━━ Raw data

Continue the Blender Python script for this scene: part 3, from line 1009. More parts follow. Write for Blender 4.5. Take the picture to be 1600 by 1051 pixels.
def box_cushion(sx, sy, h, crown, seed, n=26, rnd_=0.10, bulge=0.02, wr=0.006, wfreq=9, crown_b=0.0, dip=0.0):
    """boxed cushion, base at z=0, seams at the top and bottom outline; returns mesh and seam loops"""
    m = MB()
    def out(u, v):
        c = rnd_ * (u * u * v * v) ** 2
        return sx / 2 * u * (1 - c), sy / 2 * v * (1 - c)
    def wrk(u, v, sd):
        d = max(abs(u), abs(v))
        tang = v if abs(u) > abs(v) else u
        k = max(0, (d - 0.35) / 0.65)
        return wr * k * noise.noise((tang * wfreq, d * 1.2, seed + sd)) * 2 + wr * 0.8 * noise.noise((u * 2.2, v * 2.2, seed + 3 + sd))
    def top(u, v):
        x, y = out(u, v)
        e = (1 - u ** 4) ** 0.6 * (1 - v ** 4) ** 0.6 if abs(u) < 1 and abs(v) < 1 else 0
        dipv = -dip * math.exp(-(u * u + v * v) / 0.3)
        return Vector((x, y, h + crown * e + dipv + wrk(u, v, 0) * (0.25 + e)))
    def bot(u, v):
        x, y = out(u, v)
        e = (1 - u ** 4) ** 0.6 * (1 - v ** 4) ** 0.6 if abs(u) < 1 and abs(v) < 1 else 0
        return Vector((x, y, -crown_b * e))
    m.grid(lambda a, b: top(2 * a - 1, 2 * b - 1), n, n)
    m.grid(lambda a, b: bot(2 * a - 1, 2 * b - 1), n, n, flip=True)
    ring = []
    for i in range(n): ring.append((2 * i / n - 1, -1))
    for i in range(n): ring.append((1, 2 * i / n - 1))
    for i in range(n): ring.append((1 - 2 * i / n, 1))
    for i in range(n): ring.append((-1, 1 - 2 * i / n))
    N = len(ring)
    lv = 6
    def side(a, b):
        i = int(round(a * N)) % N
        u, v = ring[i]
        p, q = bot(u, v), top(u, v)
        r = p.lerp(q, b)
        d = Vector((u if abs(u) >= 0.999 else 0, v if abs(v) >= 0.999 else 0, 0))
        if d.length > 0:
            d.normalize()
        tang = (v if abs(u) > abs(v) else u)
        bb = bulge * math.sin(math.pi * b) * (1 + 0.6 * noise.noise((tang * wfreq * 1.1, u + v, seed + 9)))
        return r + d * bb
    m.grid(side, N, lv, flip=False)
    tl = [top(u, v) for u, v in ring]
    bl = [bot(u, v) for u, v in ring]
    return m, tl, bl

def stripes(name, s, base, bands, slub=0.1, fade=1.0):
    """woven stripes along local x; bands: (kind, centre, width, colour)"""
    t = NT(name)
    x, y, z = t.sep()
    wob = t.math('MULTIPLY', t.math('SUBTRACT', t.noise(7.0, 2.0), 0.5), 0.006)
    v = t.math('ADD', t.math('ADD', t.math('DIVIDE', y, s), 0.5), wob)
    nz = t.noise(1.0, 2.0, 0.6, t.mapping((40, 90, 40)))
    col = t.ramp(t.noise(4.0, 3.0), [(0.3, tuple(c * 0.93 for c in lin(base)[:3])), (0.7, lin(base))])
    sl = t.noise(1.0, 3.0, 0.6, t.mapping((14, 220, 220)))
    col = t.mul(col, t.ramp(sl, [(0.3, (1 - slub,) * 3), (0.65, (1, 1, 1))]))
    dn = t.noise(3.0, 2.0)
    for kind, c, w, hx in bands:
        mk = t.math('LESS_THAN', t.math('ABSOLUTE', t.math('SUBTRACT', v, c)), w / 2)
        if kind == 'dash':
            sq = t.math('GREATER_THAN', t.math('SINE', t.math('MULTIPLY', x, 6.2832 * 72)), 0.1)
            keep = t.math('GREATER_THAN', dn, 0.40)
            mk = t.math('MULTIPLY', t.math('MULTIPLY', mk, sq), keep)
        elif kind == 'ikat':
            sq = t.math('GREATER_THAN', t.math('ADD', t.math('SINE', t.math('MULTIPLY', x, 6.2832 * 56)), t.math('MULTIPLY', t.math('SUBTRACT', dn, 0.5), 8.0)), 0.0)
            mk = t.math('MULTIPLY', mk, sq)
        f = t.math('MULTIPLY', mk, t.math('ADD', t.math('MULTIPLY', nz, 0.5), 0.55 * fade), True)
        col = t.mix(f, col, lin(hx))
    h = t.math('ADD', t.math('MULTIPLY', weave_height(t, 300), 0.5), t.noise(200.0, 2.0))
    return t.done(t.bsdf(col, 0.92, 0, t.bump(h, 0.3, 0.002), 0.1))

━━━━

§ **Stated goal**: Transcribe the whole listing exactly.

§ **Task output**:
Continue the Blender Python script for this scene: part 3, from line 1009. More parts follow. Write for Blender 4.5. Take the picture to be 1600 by 1051 pixels.
def box_cushion(sx, sy, h, crown, seed, n=26, rnd_=0.10, bulge=0.02, wr=0.006, wfreq=9, crown_b=0.0, dip=0.0):
    """boxed cushion, base at z=0, seams at the top and bottom outline; returns mesh and seam loops"""
    m = MB()
    def out(u, v):
        c = rnd_ * (u * u * v * v) ** 2
        return sx / 2 * u * (1 - c), sy / 2 * v * (1 - c)
    def wrk(u, v, sd):
        d = max(abs(u), abs(v))
        tang = v if abs(u) > abs(v) else u
        k = max(0, (d - 0.35) / 0.65)
        return wr * k * noise.noise((tang * wfreq, d * 1.2, seed + sd)) * 2 + wr * 0.8 * noise.noise((u * 2.2, v * 2.2, seed + 3 + sd))
    def top(u, v):
        x, y = out(u, v)
        e = (1 - u ** 4) ** 0.6 * (1 - v ** 4) ** 0.6 if abs(u) < 1 and abs(v) < 1 else 0
        dipv = -dip * math.exp(-(u * u + v * v) / 0.3)
        return Vector((x, y, h + crown * e + dipv + wrk(u, v, 0) * (0.25 + e)))
    def bot(u, v):
        x, y = out(u, v)
        e = (1 - u ** 4) ** 0.6 * (1 - v ** 4) ** 0.6 if abs(u) < 1 and abs(v) < 1 else 0
        return Vector((x, y, -crown_b * e))
    m.grid(lambda a, b: top(2 * a - 1, 2 * b - 1), n, n)
    m.grid(lambda a, b: bot(2 * a - 1, 2 * b - 1), n, n, flip=True)
    ring = []
    for i in range(n): ring.append((2 * i / n - 1, -1))
    for i in range(n): ring.append((1, 2 * i / n - 1))
    for i in range(n): ring.append((1 - 2 * i / n, 1))
    for i in range(n): ring.append((-1, 1 - 2 * i / n))
    N = len(ring)
    lv = 6
    def side(a, b):
        i = int(round(a * N)) % N
        u, v = ring[i]
        p, q = bot(u, v), top(u, v)
        r = p.lerp(q, b)
        d = Vector((u if abs(u) >= 0.999 else 0, v if abs(v) >= 0.999 else 0, 0))
        if d.length > 0:
            d.normalize()
        tang = (v if abs(u) > abs(v) else u)
        bb = bulge * math.sin(math.pi * b) * (1 + 0.6 * noise.noise((tang * wfreq * 1.1, u + v, seed + 9)))
        return r + d * bb
    m.grid(side, N, lv, flip=False)
    tl = [top(u, v) for u, v in ring]
    bl = [bot(u, v) for u, v in ring]
    return m, tl, bl

def stripes(name, s, base, bands, slub=0.1, fade=1.0):
    """woven stripes along local x; bands: (kind, centre, width, colour)"""
    t = NT(name)
    x, y, z = t.sep()
    wob = t.math('MULTIPLY', t.math('SUBTRACT', t.noise(7.0, 2.0), 0.5), 0.006)
    v = t.math('ADD', t.math('ADD', t.math('DIVIDE', y, s), 0.5), wob)
    nz = t.noise(1.0, 2.0, 0.6, t.mapping((40, 90, 40)))
    col = t.ramp(t.noise(4.0, 3.0), [(0.3, tuple(c * 0.93 for c in lin(base)[:3])), (0.7, lin(base))])
    sl = t.noise(1.0, 3.0, 0.6, t.mapping((14, 220, 220)))
    col = t.mul(col, t.ramp(sl, [(0.3, (1 - slub,) * 3), (0.65, (1, 1, 1))]))
    dn = t.noise(3.0, 2.0)
    for kind, c, w, hx in bands:
        mk = t.math('LESS_THAN', t.math('ABSOLUTE', t.math('SUBTRACT', v, c)), w / 2)
        if kind == 'dash':
            sq = t.math('GREATER_THAN', t.math('SINE', t.math('MULTIPLY', x, 6.2832 * 72)), 0.1)
            keep = t.math('GREATER_THAN', dn, 0.40)
            mk = t.math('MULTIPLY', t.math('MULTIPLY', mk, sq), keep)
        elif kind == 'ikat':
            sq = t.math('GREATER_THAN', t.math('ADD', t.math('SINE', t.math('MULTIPLY', x, 6.2832 * 56)), t.math('MULTIPLY', t.math('SUBTRACT', dn, 0.5), 8.0)), 0.0)
            mk = t.math('MULTIPLY', mk, sq)
        f = t.math('MULTIPLY', mk, t.math('ADD', t.math('MULTIPLY', nz, 0.5), 0.55 * fade), True)
        col = t.mix(f, col, lin(hx))
    h = t.math('ADD', t.math('MULTIPLY', weave_height(t, 300), 0.5), t.noise(200.0, 2.0))
    return t.done(t.bsdf(col, 0.92, 0, t.bump(h, 0.3, 0.002), 0.1))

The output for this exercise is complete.